» **SHORT PROBLEM**:
Search the listing for the string "from" and copy every line that contains it.

» **RECORD EXCERPTS**:
::::

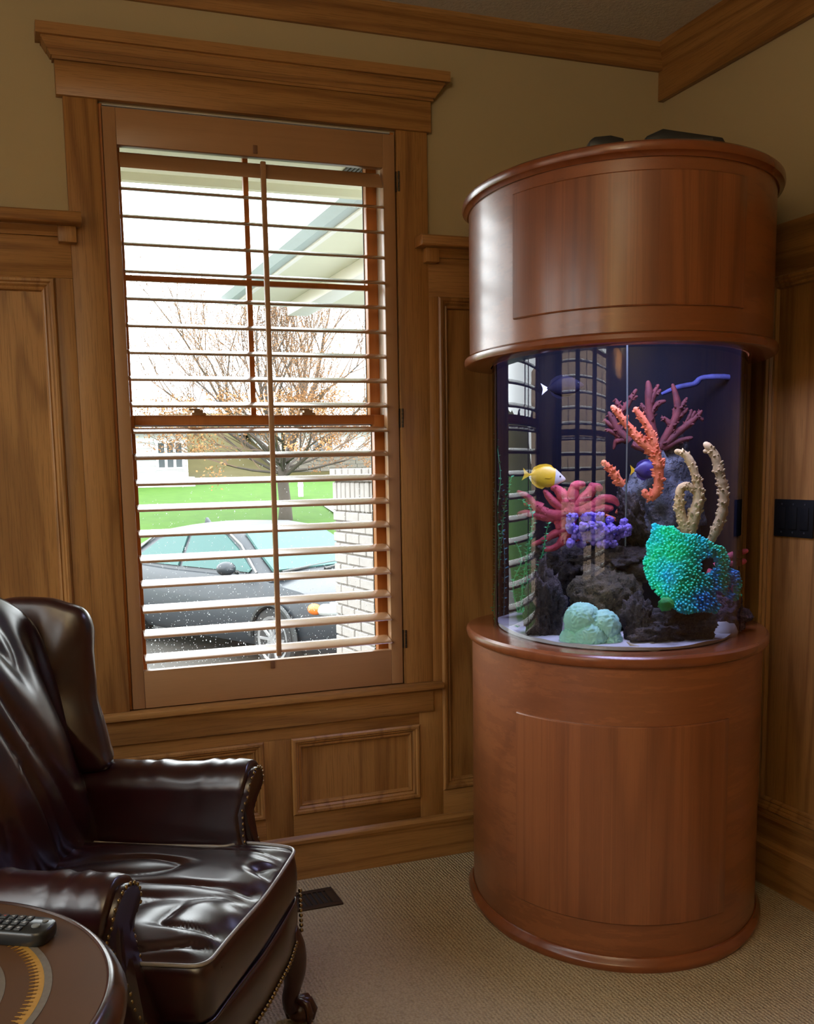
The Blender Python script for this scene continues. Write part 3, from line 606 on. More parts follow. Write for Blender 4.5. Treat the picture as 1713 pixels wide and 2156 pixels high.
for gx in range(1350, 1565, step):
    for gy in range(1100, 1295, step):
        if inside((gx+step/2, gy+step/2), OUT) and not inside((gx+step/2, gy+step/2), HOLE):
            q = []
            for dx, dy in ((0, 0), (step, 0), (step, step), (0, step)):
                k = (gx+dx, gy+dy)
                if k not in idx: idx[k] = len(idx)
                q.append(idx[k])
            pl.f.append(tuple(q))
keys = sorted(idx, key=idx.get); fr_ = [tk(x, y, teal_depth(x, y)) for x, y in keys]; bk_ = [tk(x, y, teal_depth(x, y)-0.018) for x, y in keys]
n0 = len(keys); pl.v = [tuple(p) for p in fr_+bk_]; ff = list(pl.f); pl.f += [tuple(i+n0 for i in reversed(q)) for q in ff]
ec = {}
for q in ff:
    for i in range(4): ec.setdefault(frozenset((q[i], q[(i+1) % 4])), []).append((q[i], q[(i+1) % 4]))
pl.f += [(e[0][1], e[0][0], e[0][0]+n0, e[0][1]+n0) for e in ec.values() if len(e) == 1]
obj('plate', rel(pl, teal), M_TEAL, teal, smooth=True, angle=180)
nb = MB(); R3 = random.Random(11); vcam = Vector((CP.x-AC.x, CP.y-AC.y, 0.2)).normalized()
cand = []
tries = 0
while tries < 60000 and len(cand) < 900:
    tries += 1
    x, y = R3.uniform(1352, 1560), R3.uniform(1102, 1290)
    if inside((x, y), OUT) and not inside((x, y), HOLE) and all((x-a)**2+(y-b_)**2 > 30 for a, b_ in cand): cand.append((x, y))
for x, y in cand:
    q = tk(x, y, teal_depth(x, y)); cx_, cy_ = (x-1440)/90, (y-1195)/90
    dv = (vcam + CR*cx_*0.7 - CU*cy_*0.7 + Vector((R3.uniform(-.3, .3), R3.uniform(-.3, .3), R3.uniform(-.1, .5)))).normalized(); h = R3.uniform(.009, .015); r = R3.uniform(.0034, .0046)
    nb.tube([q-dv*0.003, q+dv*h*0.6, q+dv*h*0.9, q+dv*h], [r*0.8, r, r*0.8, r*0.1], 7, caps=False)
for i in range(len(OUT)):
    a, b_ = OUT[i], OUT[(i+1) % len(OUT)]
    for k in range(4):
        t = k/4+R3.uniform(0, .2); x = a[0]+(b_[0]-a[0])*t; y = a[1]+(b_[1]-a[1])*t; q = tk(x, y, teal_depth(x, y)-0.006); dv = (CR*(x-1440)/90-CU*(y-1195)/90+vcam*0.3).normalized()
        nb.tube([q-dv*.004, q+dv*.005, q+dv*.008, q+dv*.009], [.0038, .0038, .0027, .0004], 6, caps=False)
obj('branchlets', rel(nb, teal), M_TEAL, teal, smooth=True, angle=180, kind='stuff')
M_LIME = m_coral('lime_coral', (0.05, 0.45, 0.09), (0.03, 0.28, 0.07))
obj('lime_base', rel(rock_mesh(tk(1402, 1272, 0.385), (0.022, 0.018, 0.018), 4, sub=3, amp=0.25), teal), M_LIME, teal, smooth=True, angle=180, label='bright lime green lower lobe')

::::

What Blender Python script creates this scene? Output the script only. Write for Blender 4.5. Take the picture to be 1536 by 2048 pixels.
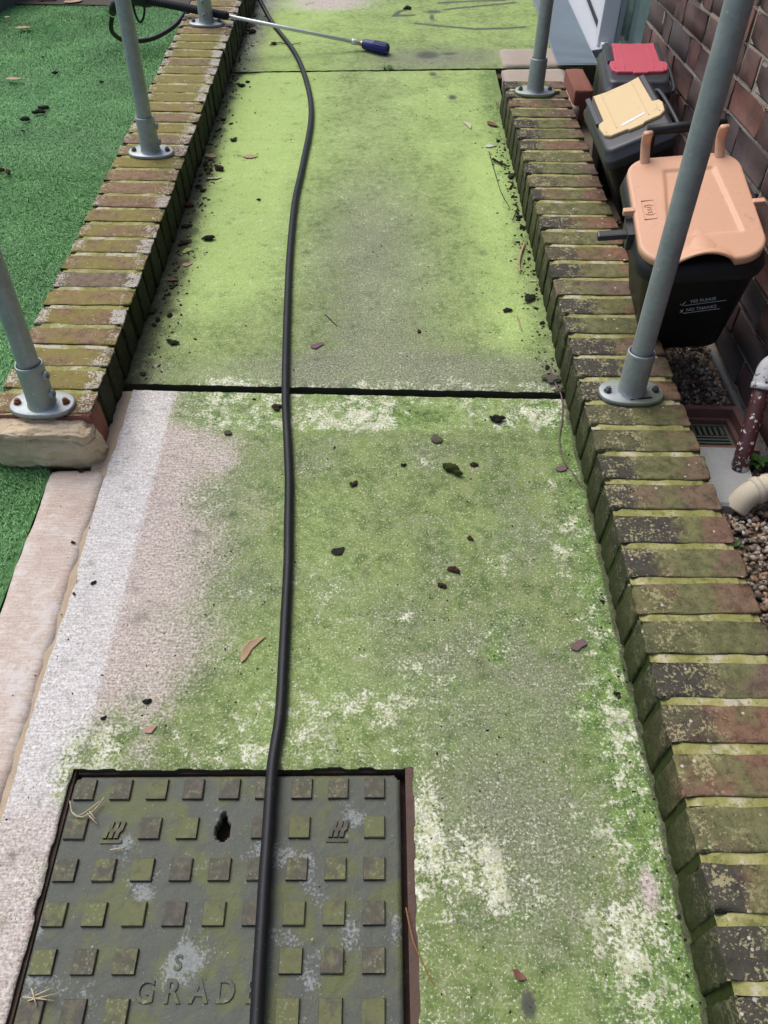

::::

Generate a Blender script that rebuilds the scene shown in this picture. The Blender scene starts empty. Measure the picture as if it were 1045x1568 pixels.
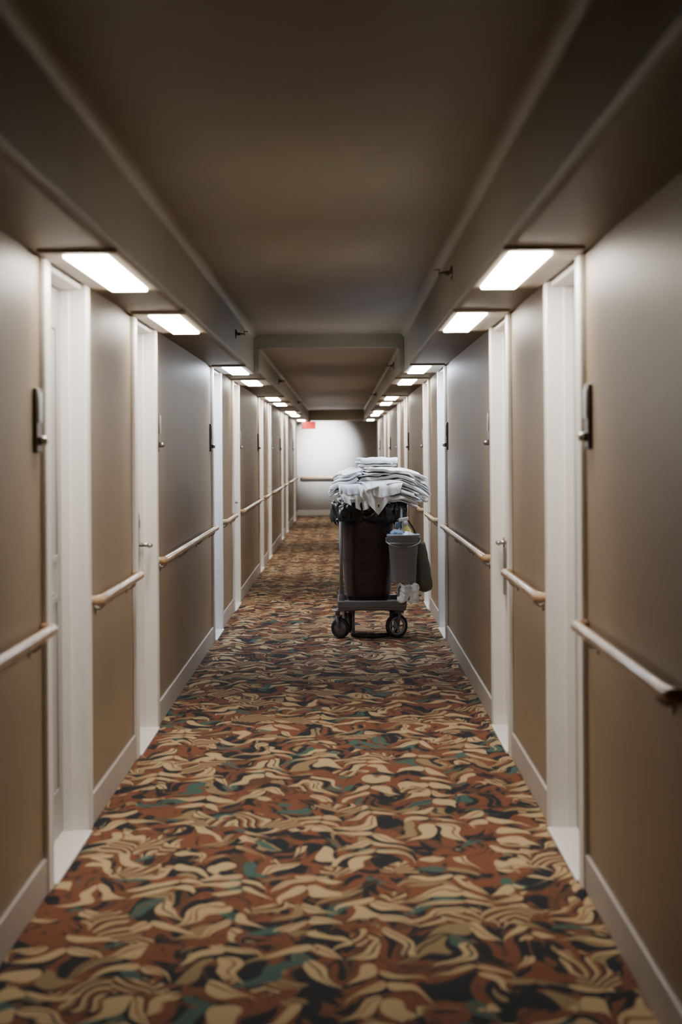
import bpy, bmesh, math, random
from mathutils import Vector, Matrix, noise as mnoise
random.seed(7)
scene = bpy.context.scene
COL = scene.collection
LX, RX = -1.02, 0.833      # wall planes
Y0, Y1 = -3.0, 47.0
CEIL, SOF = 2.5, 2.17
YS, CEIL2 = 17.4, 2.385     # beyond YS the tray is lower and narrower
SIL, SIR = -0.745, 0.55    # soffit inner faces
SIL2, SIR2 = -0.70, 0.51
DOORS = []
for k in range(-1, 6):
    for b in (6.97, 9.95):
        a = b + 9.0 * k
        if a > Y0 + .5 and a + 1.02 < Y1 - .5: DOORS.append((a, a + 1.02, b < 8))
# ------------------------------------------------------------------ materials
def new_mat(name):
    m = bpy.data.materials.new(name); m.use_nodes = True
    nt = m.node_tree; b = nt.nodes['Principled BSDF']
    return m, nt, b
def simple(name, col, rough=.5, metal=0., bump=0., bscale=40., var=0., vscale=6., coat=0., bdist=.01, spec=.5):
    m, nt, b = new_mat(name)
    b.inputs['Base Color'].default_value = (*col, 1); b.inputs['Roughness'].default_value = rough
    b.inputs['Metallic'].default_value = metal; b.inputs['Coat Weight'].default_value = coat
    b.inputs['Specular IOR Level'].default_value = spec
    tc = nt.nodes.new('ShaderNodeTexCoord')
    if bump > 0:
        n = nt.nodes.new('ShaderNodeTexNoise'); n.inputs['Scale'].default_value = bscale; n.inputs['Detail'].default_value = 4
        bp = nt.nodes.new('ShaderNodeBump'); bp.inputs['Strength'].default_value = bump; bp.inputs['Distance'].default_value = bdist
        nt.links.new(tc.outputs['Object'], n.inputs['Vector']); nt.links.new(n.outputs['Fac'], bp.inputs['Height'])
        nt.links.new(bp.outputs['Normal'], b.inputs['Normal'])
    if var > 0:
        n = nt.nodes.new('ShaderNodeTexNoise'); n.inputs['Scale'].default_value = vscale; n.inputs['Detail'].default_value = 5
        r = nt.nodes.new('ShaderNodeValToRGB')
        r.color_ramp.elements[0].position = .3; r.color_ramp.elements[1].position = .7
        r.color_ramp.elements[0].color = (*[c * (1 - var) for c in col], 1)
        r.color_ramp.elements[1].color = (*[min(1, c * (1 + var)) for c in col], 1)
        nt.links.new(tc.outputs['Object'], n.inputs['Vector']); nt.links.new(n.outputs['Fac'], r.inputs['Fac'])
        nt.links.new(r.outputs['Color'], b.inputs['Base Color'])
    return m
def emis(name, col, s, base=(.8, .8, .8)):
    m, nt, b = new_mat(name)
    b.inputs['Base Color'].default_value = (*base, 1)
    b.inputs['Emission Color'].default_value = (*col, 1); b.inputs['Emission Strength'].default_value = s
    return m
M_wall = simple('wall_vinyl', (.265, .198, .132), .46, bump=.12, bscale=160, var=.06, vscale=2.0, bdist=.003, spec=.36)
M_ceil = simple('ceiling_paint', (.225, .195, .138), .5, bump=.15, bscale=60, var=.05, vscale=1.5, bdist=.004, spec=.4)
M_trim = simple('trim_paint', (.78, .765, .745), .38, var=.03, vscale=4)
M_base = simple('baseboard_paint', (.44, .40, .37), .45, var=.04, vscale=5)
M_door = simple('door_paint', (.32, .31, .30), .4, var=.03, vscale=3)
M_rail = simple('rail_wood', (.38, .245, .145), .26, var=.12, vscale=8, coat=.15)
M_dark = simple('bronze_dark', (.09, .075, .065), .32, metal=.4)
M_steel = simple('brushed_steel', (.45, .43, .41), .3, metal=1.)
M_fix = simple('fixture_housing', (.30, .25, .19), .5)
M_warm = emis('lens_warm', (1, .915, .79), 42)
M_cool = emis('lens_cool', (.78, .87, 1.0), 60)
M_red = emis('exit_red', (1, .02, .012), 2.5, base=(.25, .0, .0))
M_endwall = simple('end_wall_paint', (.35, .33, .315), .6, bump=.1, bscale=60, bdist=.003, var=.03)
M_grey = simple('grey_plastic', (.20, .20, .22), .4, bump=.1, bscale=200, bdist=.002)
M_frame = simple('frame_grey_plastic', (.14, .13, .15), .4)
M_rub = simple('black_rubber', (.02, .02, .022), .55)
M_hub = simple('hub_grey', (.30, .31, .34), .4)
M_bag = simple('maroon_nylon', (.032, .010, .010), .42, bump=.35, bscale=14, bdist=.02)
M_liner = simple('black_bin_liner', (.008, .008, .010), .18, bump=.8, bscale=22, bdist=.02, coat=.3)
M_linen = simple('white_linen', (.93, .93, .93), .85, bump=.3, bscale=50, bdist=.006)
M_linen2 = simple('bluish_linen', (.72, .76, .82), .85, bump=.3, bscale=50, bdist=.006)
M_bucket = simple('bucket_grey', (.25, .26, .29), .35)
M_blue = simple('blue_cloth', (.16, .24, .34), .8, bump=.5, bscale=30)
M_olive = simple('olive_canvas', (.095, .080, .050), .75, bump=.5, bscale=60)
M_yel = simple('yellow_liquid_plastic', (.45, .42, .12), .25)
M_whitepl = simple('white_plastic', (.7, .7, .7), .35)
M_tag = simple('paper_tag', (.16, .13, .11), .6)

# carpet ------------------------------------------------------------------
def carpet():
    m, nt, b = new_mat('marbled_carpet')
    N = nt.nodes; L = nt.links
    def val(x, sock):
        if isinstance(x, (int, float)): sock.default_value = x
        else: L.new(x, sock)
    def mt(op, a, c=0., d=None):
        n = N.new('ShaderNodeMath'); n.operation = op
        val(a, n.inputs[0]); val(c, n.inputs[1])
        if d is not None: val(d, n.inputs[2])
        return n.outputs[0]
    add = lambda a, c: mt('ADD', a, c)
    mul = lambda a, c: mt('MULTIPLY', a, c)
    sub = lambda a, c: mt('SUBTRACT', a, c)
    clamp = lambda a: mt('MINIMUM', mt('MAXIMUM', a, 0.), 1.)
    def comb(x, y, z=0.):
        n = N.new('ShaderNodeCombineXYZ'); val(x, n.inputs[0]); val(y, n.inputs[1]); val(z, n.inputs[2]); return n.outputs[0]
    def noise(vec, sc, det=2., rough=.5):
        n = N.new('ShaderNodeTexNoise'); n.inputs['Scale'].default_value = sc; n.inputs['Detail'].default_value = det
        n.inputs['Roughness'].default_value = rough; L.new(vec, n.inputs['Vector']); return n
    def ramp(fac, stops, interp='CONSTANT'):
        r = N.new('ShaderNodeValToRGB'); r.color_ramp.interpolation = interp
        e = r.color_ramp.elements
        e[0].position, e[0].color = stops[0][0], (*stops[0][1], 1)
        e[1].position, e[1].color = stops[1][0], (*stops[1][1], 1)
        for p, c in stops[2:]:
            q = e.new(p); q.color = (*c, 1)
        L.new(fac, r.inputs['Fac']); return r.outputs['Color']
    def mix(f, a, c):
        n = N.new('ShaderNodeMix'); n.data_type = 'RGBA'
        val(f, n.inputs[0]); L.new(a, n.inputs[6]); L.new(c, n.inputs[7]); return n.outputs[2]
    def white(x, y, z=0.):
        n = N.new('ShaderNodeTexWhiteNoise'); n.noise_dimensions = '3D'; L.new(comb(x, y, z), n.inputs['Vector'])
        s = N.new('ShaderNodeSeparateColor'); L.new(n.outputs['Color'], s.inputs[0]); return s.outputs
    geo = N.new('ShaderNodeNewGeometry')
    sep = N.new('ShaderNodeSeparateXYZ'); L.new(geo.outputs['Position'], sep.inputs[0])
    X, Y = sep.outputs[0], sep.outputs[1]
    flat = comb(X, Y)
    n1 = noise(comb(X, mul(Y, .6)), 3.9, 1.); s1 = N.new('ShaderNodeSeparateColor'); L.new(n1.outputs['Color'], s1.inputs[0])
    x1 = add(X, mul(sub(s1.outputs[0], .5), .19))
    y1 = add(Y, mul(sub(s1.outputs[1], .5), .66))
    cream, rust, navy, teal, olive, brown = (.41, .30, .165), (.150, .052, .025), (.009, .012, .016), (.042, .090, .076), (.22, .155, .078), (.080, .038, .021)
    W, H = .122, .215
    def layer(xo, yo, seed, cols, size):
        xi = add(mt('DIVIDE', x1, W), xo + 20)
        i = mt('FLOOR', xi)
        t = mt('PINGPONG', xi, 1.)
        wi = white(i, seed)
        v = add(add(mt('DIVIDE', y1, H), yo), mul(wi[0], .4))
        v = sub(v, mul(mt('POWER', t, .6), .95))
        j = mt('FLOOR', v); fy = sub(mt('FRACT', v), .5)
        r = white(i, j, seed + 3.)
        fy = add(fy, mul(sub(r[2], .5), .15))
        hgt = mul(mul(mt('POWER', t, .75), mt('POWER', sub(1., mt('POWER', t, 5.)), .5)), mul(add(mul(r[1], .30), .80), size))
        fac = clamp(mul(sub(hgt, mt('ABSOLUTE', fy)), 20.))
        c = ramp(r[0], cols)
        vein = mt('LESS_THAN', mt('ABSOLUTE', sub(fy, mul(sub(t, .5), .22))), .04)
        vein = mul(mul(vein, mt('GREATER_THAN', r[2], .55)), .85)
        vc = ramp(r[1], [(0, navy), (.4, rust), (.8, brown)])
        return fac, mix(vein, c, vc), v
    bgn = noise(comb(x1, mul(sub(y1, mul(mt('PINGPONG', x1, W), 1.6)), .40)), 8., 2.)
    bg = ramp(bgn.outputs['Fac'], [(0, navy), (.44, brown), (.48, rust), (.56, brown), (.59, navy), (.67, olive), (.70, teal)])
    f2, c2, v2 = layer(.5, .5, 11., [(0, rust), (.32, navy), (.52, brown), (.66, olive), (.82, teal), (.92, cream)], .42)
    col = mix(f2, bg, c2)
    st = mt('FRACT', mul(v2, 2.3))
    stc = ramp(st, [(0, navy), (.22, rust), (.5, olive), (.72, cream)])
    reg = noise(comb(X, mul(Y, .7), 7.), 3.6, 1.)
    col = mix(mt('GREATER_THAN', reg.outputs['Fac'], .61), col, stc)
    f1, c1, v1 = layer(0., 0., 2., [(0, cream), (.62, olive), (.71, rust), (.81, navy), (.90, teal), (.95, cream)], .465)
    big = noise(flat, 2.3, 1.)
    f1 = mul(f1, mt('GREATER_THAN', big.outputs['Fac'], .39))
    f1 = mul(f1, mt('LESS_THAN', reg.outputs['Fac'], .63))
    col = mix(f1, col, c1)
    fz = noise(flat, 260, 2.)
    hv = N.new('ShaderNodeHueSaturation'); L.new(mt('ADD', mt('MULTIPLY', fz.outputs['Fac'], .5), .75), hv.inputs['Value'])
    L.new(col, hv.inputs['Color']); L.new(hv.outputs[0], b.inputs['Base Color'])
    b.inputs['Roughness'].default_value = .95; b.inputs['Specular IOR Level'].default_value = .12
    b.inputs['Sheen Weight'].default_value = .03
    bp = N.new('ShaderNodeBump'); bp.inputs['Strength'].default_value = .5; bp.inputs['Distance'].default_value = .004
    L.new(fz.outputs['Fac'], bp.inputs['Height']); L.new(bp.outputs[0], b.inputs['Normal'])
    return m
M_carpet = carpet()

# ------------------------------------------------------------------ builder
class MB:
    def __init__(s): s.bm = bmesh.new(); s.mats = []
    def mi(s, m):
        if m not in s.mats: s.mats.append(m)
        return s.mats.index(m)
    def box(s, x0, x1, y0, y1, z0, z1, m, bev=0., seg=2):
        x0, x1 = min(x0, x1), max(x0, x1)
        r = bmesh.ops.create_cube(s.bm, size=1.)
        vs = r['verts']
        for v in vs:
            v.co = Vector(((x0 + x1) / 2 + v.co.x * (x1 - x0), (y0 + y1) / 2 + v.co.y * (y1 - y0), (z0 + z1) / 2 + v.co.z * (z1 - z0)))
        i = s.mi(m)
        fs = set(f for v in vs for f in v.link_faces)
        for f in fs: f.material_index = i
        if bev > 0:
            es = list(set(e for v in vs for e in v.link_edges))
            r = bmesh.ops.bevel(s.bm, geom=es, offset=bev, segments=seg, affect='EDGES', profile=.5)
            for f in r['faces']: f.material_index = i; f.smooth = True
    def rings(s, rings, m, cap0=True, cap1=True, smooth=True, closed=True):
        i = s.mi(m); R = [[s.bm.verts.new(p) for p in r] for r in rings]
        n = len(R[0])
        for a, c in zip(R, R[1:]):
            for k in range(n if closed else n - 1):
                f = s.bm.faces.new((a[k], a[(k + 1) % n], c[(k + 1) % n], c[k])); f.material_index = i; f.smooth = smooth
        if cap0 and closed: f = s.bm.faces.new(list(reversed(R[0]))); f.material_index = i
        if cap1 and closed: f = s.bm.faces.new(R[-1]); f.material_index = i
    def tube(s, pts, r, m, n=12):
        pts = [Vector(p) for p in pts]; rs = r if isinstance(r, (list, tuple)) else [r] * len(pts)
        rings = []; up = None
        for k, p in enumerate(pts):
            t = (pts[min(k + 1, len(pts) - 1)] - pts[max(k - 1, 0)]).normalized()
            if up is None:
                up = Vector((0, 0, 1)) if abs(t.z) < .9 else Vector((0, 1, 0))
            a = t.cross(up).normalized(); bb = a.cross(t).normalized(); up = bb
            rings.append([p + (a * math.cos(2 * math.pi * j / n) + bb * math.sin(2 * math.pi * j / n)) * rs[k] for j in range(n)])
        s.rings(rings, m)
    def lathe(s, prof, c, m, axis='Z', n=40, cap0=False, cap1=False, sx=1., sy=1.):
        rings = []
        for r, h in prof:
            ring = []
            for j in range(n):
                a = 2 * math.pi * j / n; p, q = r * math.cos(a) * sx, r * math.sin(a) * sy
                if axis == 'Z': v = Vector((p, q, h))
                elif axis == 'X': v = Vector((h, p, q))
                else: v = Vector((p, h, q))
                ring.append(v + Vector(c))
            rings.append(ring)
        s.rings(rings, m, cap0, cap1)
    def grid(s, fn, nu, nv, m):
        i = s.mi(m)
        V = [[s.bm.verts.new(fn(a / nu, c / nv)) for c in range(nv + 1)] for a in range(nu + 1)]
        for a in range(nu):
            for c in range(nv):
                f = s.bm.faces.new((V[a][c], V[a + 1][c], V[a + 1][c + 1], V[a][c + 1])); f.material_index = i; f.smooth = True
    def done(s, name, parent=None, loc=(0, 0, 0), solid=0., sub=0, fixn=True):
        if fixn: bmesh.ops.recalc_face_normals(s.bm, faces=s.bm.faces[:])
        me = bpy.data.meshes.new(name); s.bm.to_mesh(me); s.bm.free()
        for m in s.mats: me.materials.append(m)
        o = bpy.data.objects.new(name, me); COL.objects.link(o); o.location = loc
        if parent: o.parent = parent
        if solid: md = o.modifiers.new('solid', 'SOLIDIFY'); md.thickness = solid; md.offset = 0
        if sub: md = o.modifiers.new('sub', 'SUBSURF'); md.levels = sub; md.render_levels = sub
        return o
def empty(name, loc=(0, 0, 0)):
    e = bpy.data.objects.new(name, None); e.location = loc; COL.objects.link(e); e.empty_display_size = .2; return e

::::

» **RESULT**:
The Blender Python script for this scene continues. Write part 3, from line 606 on. More parts follow. Write for Blender 4.5. Treat the picture as 1713 pixels wide and 2156 pixels high.
from mathutils import Vector, Matrix, noise as mnoise